>> begin
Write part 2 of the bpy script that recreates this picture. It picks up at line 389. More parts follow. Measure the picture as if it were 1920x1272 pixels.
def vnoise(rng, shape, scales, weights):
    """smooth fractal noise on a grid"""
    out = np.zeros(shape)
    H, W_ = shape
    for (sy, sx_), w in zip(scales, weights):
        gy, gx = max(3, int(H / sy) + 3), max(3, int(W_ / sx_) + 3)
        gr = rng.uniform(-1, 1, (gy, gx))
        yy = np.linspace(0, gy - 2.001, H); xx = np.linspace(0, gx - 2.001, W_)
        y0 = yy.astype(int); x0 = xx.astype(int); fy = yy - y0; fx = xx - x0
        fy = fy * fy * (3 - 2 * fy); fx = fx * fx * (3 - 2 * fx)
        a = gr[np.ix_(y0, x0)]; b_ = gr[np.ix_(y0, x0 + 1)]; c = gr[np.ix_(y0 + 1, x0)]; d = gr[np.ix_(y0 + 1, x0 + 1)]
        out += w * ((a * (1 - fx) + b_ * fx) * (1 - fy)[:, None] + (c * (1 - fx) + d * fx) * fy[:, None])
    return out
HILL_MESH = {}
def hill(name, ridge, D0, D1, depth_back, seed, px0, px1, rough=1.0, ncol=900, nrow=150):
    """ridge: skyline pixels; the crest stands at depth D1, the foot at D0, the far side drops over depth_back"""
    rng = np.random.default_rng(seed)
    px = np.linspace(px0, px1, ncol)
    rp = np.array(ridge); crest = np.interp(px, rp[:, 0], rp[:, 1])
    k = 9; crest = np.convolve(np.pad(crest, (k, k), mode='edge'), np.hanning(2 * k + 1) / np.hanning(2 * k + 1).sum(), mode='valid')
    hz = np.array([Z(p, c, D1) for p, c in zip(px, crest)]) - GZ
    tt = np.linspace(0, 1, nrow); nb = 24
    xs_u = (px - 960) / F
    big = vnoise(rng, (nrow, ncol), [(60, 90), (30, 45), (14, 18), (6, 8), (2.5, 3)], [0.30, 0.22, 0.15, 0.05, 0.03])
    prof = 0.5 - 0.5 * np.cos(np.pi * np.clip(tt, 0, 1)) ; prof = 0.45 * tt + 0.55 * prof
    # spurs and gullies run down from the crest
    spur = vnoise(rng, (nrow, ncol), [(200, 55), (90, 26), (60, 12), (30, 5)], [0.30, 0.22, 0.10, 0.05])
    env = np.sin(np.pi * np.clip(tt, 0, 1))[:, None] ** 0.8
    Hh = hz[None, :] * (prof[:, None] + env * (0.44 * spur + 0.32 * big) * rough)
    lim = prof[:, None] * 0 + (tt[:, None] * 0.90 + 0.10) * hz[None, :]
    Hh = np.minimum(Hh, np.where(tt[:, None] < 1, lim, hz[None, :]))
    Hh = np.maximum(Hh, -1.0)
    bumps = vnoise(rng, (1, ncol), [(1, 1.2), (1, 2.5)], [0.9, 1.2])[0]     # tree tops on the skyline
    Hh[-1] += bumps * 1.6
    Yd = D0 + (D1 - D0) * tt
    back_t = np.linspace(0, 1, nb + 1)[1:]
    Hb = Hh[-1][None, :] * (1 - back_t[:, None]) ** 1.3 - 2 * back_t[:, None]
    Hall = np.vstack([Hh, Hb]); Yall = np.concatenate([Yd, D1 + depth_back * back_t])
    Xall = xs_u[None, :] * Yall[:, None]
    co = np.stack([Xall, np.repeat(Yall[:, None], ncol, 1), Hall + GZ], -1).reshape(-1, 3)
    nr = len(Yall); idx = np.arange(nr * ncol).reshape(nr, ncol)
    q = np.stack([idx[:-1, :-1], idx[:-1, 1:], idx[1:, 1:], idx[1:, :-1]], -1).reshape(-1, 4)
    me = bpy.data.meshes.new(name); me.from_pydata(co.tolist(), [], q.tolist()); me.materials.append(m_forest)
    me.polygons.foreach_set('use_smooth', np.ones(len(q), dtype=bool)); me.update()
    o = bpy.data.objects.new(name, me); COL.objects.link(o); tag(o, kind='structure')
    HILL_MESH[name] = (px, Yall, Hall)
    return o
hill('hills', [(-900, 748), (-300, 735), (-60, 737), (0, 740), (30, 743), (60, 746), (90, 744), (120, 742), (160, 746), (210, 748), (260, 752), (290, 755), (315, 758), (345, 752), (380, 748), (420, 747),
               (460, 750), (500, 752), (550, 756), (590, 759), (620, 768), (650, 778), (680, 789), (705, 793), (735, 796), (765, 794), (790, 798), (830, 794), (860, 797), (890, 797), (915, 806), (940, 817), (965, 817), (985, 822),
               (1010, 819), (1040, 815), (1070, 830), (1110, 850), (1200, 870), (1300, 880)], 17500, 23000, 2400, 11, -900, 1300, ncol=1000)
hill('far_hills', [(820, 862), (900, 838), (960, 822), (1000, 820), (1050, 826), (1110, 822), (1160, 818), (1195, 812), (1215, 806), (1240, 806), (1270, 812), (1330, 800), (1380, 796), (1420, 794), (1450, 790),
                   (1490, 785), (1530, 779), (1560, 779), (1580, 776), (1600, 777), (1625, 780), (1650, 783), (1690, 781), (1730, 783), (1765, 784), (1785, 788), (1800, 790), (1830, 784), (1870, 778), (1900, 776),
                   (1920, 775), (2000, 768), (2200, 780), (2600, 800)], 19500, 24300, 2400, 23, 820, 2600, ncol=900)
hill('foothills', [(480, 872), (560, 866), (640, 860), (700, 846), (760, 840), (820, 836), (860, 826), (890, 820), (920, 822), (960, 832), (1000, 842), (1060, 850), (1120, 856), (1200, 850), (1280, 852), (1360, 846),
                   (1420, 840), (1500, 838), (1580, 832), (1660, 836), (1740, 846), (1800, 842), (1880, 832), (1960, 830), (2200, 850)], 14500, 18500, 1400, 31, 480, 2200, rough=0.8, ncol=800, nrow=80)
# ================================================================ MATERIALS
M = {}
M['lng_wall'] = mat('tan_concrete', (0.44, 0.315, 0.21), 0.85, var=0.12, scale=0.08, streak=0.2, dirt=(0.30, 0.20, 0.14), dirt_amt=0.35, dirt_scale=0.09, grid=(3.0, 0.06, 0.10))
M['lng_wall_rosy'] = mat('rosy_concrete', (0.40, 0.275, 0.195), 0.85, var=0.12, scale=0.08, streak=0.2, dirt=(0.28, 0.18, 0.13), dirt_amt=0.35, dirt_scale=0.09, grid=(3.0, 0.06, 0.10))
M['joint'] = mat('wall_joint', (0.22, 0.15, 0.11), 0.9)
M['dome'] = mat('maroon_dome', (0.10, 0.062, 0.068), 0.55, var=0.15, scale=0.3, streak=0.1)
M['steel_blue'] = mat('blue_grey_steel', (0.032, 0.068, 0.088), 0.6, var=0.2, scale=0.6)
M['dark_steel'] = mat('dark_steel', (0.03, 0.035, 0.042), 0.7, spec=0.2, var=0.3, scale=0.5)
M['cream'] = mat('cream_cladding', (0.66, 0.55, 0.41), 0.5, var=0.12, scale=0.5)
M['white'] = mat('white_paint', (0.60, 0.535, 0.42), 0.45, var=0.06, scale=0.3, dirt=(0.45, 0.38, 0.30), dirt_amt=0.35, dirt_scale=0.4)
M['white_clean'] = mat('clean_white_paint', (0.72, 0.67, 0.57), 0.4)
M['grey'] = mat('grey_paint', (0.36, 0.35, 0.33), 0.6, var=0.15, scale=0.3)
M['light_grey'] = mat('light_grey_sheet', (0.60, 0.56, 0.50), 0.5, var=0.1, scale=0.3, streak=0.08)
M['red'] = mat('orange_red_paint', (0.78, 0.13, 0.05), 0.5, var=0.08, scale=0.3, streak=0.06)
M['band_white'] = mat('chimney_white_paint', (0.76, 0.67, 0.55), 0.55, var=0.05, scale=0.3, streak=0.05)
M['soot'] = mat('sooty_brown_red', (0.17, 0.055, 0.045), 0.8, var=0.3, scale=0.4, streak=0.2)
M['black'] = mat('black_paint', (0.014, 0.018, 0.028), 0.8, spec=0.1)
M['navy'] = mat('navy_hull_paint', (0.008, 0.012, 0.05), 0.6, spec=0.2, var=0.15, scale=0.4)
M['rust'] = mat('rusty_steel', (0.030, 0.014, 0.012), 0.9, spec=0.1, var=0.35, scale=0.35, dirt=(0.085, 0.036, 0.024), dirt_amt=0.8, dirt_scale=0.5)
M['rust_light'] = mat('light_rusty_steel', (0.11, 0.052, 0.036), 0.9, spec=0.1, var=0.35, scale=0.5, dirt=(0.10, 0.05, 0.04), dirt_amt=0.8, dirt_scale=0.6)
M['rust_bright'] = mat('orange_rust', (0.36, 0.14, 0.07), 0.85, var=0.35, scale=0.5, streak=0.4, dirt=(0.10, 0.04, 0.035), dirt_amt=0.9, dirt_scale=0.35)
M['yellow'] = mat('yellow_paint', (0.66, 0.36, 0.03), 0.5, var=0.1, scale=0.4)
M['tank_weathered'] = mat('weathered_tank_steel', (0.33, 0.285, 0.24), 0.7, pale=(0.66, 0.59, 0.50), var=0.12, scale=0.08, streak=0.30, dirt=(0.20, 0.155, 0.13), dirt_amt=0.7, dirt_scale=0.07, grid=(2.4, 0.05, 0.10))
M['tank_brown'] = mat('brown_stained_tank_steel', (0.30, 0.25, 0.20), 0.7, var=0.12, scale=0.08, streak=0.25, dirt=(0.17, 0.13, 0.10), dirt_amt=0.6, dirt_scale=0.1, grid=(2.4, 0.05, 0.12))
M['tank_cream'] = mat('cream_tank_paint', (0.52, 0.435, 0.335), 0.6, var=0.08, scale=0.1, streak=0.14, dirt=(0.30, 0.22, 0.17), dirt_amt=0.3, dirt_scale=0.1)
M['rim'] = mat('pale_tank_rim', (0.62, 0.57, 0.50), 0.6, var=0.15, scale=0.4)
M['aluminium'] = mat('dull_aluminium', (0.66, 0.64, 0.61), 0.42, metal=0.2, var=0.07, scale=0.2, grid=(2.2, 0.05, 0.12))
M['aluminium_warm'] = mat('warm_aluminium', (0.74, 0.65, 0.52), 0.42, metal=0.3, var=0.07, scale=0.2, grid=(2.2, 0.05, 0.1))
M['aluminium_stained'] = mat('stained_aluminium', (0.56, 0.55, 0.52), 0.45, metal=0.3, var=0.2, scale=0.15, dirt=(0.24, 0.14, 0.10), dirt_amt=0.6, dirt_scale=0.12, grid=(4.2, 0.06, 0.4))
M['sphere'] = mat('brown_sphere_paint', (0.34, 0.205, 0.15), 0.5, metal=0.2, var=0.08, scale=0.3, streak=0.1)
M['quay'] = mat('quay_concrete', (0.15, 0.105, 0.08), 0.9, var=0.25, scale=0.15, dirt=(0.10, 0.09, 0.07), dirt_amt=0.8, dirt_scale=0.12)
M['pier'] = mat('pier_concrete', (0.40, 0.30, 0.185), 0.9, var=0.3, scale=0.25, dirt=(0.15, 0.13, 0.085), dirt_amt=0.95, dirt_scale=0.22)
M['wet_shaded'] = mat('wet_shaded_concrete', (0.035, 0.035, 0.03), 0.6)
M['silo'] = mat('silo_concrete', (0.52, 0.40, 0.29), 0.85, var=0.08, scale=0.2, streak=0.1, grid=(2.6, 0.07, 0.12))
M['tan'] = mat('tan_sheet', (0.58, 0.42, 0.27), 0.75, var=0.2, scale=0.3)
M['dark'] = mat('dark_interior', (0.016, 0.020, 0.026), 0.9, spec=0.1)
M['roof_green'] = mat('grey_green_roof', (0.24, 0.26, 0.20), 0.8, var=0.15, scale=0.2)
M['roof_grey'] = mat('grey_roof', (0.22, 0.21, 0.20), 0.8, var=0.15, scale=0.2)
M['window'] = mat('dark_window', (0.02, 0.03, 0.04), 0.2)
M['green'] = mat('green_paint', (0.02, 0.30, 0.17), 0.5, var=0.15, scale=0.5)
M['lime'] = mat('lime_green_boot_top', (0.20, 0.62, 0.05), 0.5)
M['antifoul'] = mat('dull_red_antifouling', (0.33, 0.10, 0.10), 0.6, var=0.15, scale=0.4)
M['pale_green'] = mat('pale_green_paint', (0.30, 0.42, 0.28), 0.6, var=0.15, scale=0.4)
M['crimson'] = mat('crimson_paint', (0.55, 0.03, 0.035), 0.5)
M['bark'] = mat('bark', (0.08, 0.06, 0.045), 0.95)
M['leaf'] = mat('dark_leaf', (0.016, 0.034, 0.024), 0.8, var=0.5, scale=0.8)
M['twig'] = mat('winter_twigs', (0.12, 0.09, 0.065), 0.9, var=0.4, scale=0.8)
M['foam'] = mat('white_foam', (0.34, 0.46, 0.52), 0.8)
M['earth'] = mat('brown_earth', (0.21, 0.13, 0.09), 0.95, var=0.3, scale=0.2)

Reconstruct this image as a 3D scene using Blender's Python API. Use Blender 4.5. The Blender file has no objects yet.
>> end
→ **GOAL**: Return every line above that contains the word "this".

→ **EXERCISE RESPONSE**:
Write part 2 of the bpy script that recreates this picture. It picks up at line 389. More parts follow. Measure the picture as if it were 1920x1272 pixels.
Reconstruct this image as a 3D scene using Blender's Python API. Use Blender 4.5. The Blender file has no objects yet.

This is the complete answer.